• _Exercise aim_: Each line of the material below that holds the word "More" needs to be copied.

** start of Provided information **

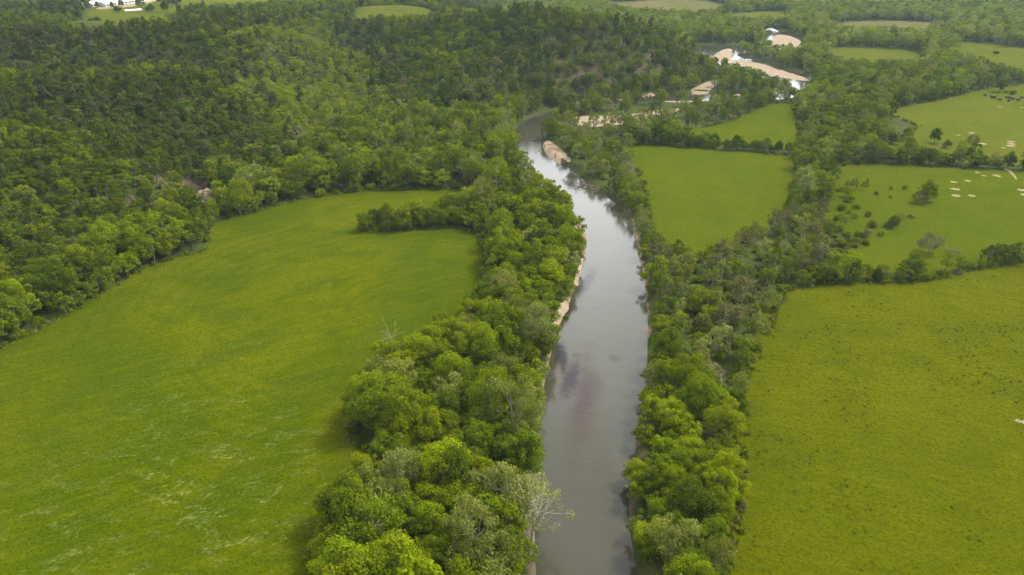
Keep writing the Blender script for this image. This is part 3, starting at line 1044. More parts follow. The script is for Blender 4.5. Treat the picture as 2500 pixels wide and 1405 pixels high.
KEEP_OPEN = [
    [(1330, 845), (1343, 790), (1373, 732), (1396, 732), (1376, 800), (1356, 850)], [(1396, 695), (1422, 622), (1434, 640), (1418, 715)], [(1392, 545), (1425, 556), (1436, 600), (1416, 594)],
    [(452, 428), (526, 426), (528, 492), (458, 494)], [(395, 452), (416, 452), (416, 466), (395, 466)],
    [(1685, 112), (1790, 112), (1792, 138), (1745, 145), (1740, 135), (1700, 125)],
    [(1795, 146), (1860, 152), (1925, 176), (1990, 195), (1960, 222), (1940, 218), (1925, 200), (1890, 182), (1800, 158)],
    [(1880, 84), (1920, 80), (1965, 98), (1970, 108), (1900, 110), (1880, 105)],
    [(1400, 262), (1500, 245), (1620, 232), (1720, 228), (1830, 229), (1820, 240), (1700, 246), (1610, 246), (1500, 252), (1420, 266)],
    [(1390, 290), (1500, 288), (1520, 300), (1450, 306), (1400, 302)], [(1600, 274), (1660, 268), (1660, 276), (1600, 288)], [(1690, 226), (1756, 199), (1760, 208), (1730, 226)],
    [(1326, 346), (1345, 347), (1390, 384), (1394, 400), (1366, 402), (1328, 370)],
    [(2010, 122), (2080, 114), (2200, 122), (2262, 126), (2255, 147), (2150, 145), (2040, 138)], [(2330, 100), (2420, 108), (2500, 118), (2700, 140), (2700, 190), (2500, 168), (2430, 152), (2350, 126)],
    [(2020, 60), (2100, 51), (2200, 51), (2330, 60), (2275, 69), (2120, 66)], [(1455, 10), (1560, 4), (1700, 2), (1770, 16), (1700, 24), (1560, 17)], [(1768, 36), (1830, 30), (1925, 27), (1915, 40), (1820, 42)],
    [(1800, 292), (1850, 264), (1900, 250), (1940, 257), (1947, 290), (1952, 345), (1850, 347), (1750, 337)], [(2150, 273), (2230, 256), (2300, 243), (2400, 217), (2500, 207), (2900, 195), (2900, 375), (2500, 370), (2330, 345), (2200, 320)],
    [(200, 60), (260, 5), (470, 5), (440, 14), (380, 24), (420, 44), (330, 40), (260, 50), (215, 75)], [(868, 22), (930, 16), (1020, 14), (1050, 22), (1010, 32), (960, 35), (900, 32)],
    [(1545, 352), (1700, 363), (1938, 380), (1942, 450), (1930, 500), (1880, 532), (1790, 570), (1700, 606), (1600, 560), (1576, 500), (1550, 400)]]
_p = np.array([(t_['x'], t_['y'], float(ground(t_['x'], t_['y'])) + .80 * H0[t_['kind']] * t_['s'] * t_['zs']) for t_ in TREES])
_px, _py, _s = proj(_p)
_bad = np.zeros(len(TREES), bool)
for Q_ in KEEP_OPEN:
    _bad |= sdist(_px, _py, np.array(Q_, float)) > 0
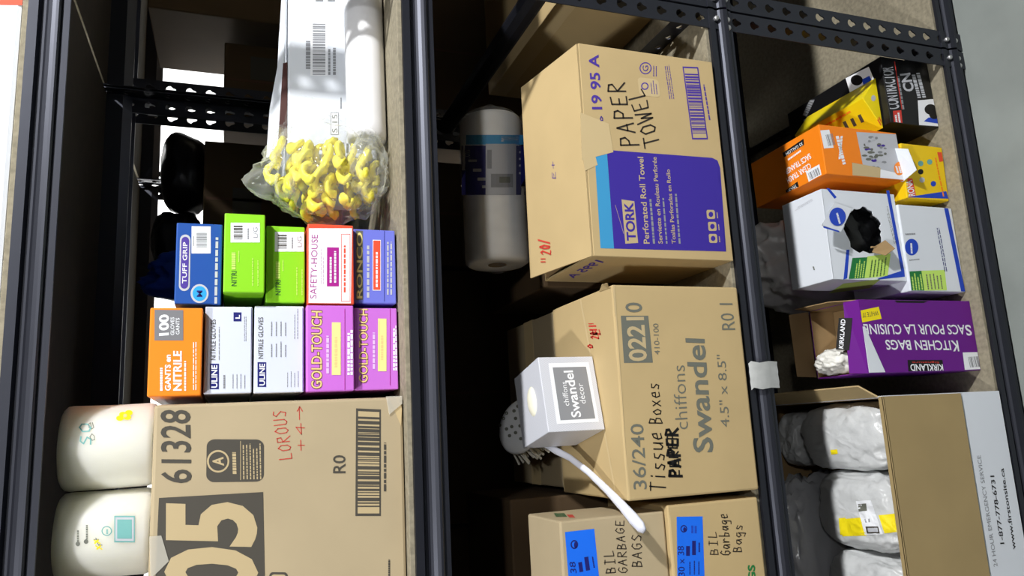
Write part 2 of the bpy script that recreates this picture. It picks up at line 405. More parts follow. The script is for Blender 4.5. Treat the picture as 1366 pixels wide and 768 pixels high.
def rack(label, x0, x1, y0, y1, levels, posts, beams_side=True, name='shelving_rack'):
    root = thing(name, label, 'shelving rack', ((x0+x1)/2, (y0+y1)/2, .1165))
    for x, sx in posts:
        post(root, x, sx, y0, 1); post(root, x, sx, y1, -1)
    for z in levels:
        o = obj('front_beam', prism(beam_prof(y0-.002, -1, z-BT), 'x', x0, x1), STEEL, root)
        o = obj('rear_beam', prism(beam_prof(y1+.002, 1, z-BT), 'x', x0, x1), STEEL, root)
        bb = box(x0+.0024, x1-.0022, y0+.0035, y1-.0035, z-BT, z, .0008)
        for f in bb.faces: f.material_index = 1 if f.normal.z < -.9 else 0
        obj('shelf_board', bb, [BOARD, UNDER_SHADE], root)
    return root
LV = (Z1, Z2, Z3, Z4)
R1 = rack('black slotted steel shelving unit filling the photo, loaded with cartons, glove boxes and bags', -1.1, .708, 0, .6, LV, [(-1.1, 1), (.708, -1)])
R2 = rack('neighbouring black steel shelving unit, its slotted post beside the wide post at photo top', .712, 2.2, 0, .6, LV, [(.712, 1), (2.2, -1)])
# side rails of the main unit
for z, hh in ((Z3-BT+.045, .05), (Z4+.045-BT, .05), (Z2-BT, .046)):
    bm = teardrop_strip(.004, .596, z-hh, z, .002, lambda a, b, t: Vector((.704-t, a, b)), hole=.006)
    obj('side_rail', bm, STEEL, R1)
bm = prism([(.700, 1.063), (.692, 1.058), (.687, 1.045), (.690, 1.030), (.696, 1.022), (.702, 1.019), (.704, 1.063)], 'y', .003, .597)
obj('side_tie', bm, STEEL, R1)
for z in LV:
    for dx in (.690,):
        for dz in (-.014, -.037): bolt(R1, (dx, -.004, z-BT+dz), (0, -1, 0))
        for dz in (-.014, -.037): bolt(R2, (dx+.039, -.004, z-BT+dz), (0, -1, 0))
    bolt(R1, (.675, -.004, z-BT-.037), (0, -1, 0))
# grey tape wrapped round the third beam
bm = bmesh.new(); prof = [(-.0115, Z3-.058), (-.0135, Z3-.04), (-.0145, Z3-.022), (-.0095, Z3-.010), (-.0065, Z3-.0065)]
rows = []
for i in range(9):
    x = .046+.042*i/8
    rows.append([bm.verts.new((x+(.002*math.sin(9*k) if i in (0, 8) else 0), y+.0006*math.sin(i*2.1+k), z)) for k, (y, z) in enumerate(prof)])
for A, B in zip(rows, rows[1:]):
    for k in range(len(prof)-1): bm.faces.new((A[k], B[k], B[k+1], A[k+1]))
obj('tape_wrap', bm, mat('duct_tape', (172, 174, 172), .45, var=.06, scale=60, bump=.3), R1, True, 'grey tape wrapped round the beam')
# rack standing back to back behind
R3 = rack('dark shelving unit standing back to back behind the main one', -1.1, .712, .66, 1.2, LV, [(-1.1, 1), (.712, -1)])
R4 = rack('dark shelving unit behind, next along towards the photo top', .722, 2.4, .66, 1.2, LV, [(.722, 1), (2.4, -1)])

# ------------------------------------------------------------------ boxes
def carton(name, label, cat, x0, x1, y0, y1, z0, z1, m, bev=.003, rz=0, group=None, part='box_body', pivot=None, pull=0):
    """closed box; rz turns it about its base centre (or pivot)"""
    c = Vector(((x0+x1)/2, (y0+y1)/2, z0)); pv = Vector(pivot) if pivot else c
    R = Matrix.Translation(pv) @ Matrix.Rotation(rz, 4, 'Z') @ Matrix.Translation(-pv)
    root = thing(name, label, cat, R @ c, rz, group)
    bm = box(x0, x1, y0, y1, z0+(.0012 if z0 < 2 else 0), z1, bev); bm.transform(R)
    body = obj(part, bm, m, root)
    R3_ = R.to_3x3()
    lo, hi = (x0, y0, z0+.0012), (x1, y1, z1)
    P = dict(front=(R @ Vector((x0, y0, z0)), R3_ @ Vector((0, -1, 0)), None, (R, lo, hi, 1)), top=(R @ Vector((x0, y0, z1)), Vector((0, 0, 1)), None, (R, lo, hi, 2)),
             left=(R @ Vector((x0, y0, z0)), R3_ @ Vector((-1, 0, 0)), None, (R, lo, hi, 0)), right=(R @ Vector((x1, y0, z0)), R3_ @ Vector((1, 0, 0)), None, (R, lo, hi, 0)))
    return root, P

# ---- large carton 61328
r, P = carton('cardboard_carton', 'huge brown carton printed 61328 with red handwriting, carrying two white tissue rolls', 'carton', -.40, .0535, .02, .40, Z2, 1.588, KRAFT, .004)
p = Print(*P['front'])
p.t('61328', (256, 644), (254, 547), (215, 644), 'dgrey', bold=.012)
p.part('emblem'); p.rr((352, 642), (352, 586), (275, 643), 'dgrey', 0, .14, 1.2)
p.ell((291, 615), 15, 15, 'tan', 1); p.ell((291, 615), 12.5, 12.5, 'dgrey', 2); p.t('A', (299, 621), (298, 609), (284, 621), 'tan', 3, .03)
p.fine((317, 632), (316, 595), (309, 632), 'tan', 1); p.r(320.5, 588, 321.3, 640, 'tan', 1)
p.fine((350, 639), (349, 589), (323, 639), 'tan', 6, seed=5, fill=.35)
p.part('number_block'); p.quad4((212, 664), (351, 656), (354, 800), (206, 800), 'dgrey', 0)
p.t('05', (345, 797), (343, 671), (219, 797), 'tan', 1, .035)
p.part('red_handwriting'); p.hand('LOROUS', (390, 613), (380, 545), (373, 615), 'red', w=.06); p.hand('+4>', (408, 604), (405, 540), (396, 604), 'red', w=.08)
p.part('size_code'); p.t('R0', (461, 631), (461, 607), (444, 631), 'dgrey', bold=.01)
p.part('barcode'); p.r(474, 546, 508, 688, 'dgrey', 0); p.r(477, 549.5, 506, 684.5, 'tan', 1); p.barsR(477, 555, 506, 676, 'dgrey', 2, 40)
p.part('small_print'); p.fineR(511, 575, 516, 655, 'dgrey', 1, seed=8); p.fineR(517, 740, 521, 768, 'dgrey', 1)
p.part('corner_icon'); p.rr((384, 790), (384, 763), (359, 790), 'dgrey', 0, .2); p.rr((381.5, 788), (381.5, 766), (361.5, 788), 'tan', 1, .2)
p.part('corner_tape'); p.quad4((519, 528), (532, 528), (536, 545), (535, 568), 'ftape', 0)
p.done(r)
bm = slab([(.0545, .0185, 1.283), (.0545, .0185, 1.305), (.030, .0185, 1.301), (.044, .0185, 1.283)], -.0008)
obj('clear_tape', bm, clear('packing_tape', (235, 230, 215), .35, .1), r, False, 'shiny clear packing tape on the crushed corner')
bm = slab([(-.148, .0188, 1.585), (-.10, .0188, 1.588), (-.10, .0188, 1.575), (-.13, .0188, 1.566)], -.0006); obj('clear_tape', bm, MC['packing_tape'], r)

# ---- glove boxes: two stacks of five, end faces to the front
GY = .030
def glove(label, x0, x1, z0, z1, col, dy=0, rz=0, var=0, group='disposable glove boxes in two stacks'):
    m = mat('glove_card_%d_%d_%d' % col, col, .45, var=var, scale=6)
    return carton('glove_box', label, 'glove box', x0, x1, GY+dy, GY+dy+.22, z0+.0006, z1-.0006, m, .0016, math.radians(rz), group)
INKG = ink('mid_grey', (122, 122, 126))
zA = [1.2815, 1.344, 1.4085, 1.474, 1.534, 1.592]
r, P = glove('purple glove box with gold lettering, lowest in its stack and set back a little', .0648, .1785, zA[0], zA[1], (200, 112, 214), .008)
p = Print(*P['front']); 
p.t('GOLD-TOUCH', (491, 511), (491, 411), (478.5, 511), 'dbrown', 1, .05); p.t('GOLD-TOUCH', (490.5, 510), (490.5, 412), (478.5, 510), 'gold', 2, .01)
p.fineR(497, 430, 500.5, 492, 'pink', 1, fill=.9); p.r(504, 425, 515.5, 495, 'cream', 1); p.r(505.5, 428, 506, 492, 'gold', 2); p.fineR(507, 440, 512, 480, 'gold', 1, 2, 4)
p.r(520, 408, 520.6, 514, 'magenta', 1); p.fineR(524, 425, 530, 494, 'white', 2, seed=4, fill=.8); p.done(r)
r, P = glove('purple glove box with gold lettering, second from the bottom above its twin', .0640, .1795, zA[1], zA[2], (204, 112, 216), -.005)
p = Print(*P['front'])
p.t('GOLD-TOUCH', (430, 519), (430, 414), (414.5, 519), 'dbrown', 1, .05); p.t('GOLD-TOUCH', (429.5, 518), (429.5, 415), (415, 518), 'gold', 2, .01)
p.fineR(435, 434, 439, 498, 'pink', 1, fill=.9); p.r(442.5, 430, 454.5, 500, 'cream', 1); p.fineR(445, 440, 451, 490, 'gold', 1, 2, 4)
p.r(459.5, 412, 460.2, 520, 'magenta', 1); p.fineR(463, 431, 471, 500, 'white', 2, seed=4, fill=.8); p.done(r)
for k, (lab, xa, xb) in enumerate((('white nitrile glove box with blue edge on the two purple boxes', .0648, .1795), ('white nitrile glove box with a small blue L square, below the orange box', .0655, .1778))):
    r, P = glove(lab, xa, xb, zA[2+k], zA[3+k], (214, 220, 236), .004-.002*k)
    p = Print(*P['front']); x = 339 if k == 0 else 275.5
    p.r(x+59.5 if k == 1 else x+64.5, 411, x+62.5 if k == 1 else x+67, 524, 'navy', 0)
    if k == 1:
        p.t('NITRILE GLOVES', (287.5, 480), (287.5, 426), (281, 480), 'dgrey'); p.r(280, 485, 292, 519, 'navy', 0); p.t('ULINE', (290, 517), (290, 487), (282, 517), 'white', 1, .02)
        p.fineR(291.5, 424, 293, 480, 'grey', 1); p.r(311.5, 416.5, 322, 428.5, 'navy', 0); p.t('L', (320, 425), (320, 420), (314, 425), 'white', 1, .03)
        p.fineR(297, 500, 301, 518, 'grey', 1, seed=2); p.fineR(308, 498, 329, 518, 'grey', 4, seed=6, fill=.18); p.fineR(325, 416, 329, 455, 'grey', 2, seed=9, fill=.3)
    else:
        p.t('NITRILE GLOVES', (351, 478), (351, 423), (344.5, 478), 'dgrey'); p.r(343.5, 483, 355, 516, 'navy', 0); p.t('ULINE', (353.5, 514), (353.5, 485), (346, 514), 'white', 1, .02)
        p.fineR(359, 428, 384, 448, 'grey', 4, seed=6, fill=.22); p.fineR(359, 455, 384, 476, 'grey', 4, seed=7, fill=.22); p.fineR(381, 492, 400, 516, 'grey', 4, seed=8, fill=.16); p.fineR(391, 412, 399, 452, 'grey', 2, seed=3, fill=.2)
    p.done(r)
r, P = glove('orange nitrile glove box with grey 100 corner, topmost of its stack beside the big carton', .0635, .1735, zA[4], zA[5]+.005, (250, 138, 28), -.011)
p = Print(*P['front'])
p.r(206, 413.5, 244.5, 454, INKG, 0); p.t('100', (225.5, 447), (225.5, 419), (212, 448), 'white', 1, .035); p.t('GLOVES', (232.5, 447), (232.5, 423), (227.5, 447), 'white', 1, .01); p.t('GANTS', (239.5, 446), (239.5, 424), (234.5, 446), 'white', 1, .01)
p.fineR(212.5, 490, 218, 521, 'white', 1, seed=2); p.t('GANTS en', (228, 521), (228, 473), (220, 521), 'white', 1, .03); p.t('NITRILE', (242.5, 521), (242.5, 468), (231, 521), 'white', 1, .03)
p.fineR(245, 472, 249, 521, 'white', 1, seed=4); p.fineR(256.5, 450, 263, 520, 'white', 2, seed=5, fill=.35); p.done(r)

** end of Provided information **

• _Full answer_:
Keep writing the Blender script for this image. This is part 3, starting at line 1044. More parts follow. The script is for Blender 4.5. Treat the picture as 2500 pixels wide and 1405 pixels high.
Write part 2 of the bpy script that recreates this picture. It picks up at line 405. More parts follow. The script is for Blender 4.5. Treat the picture as 1366 pixels wide and 768 pixels high.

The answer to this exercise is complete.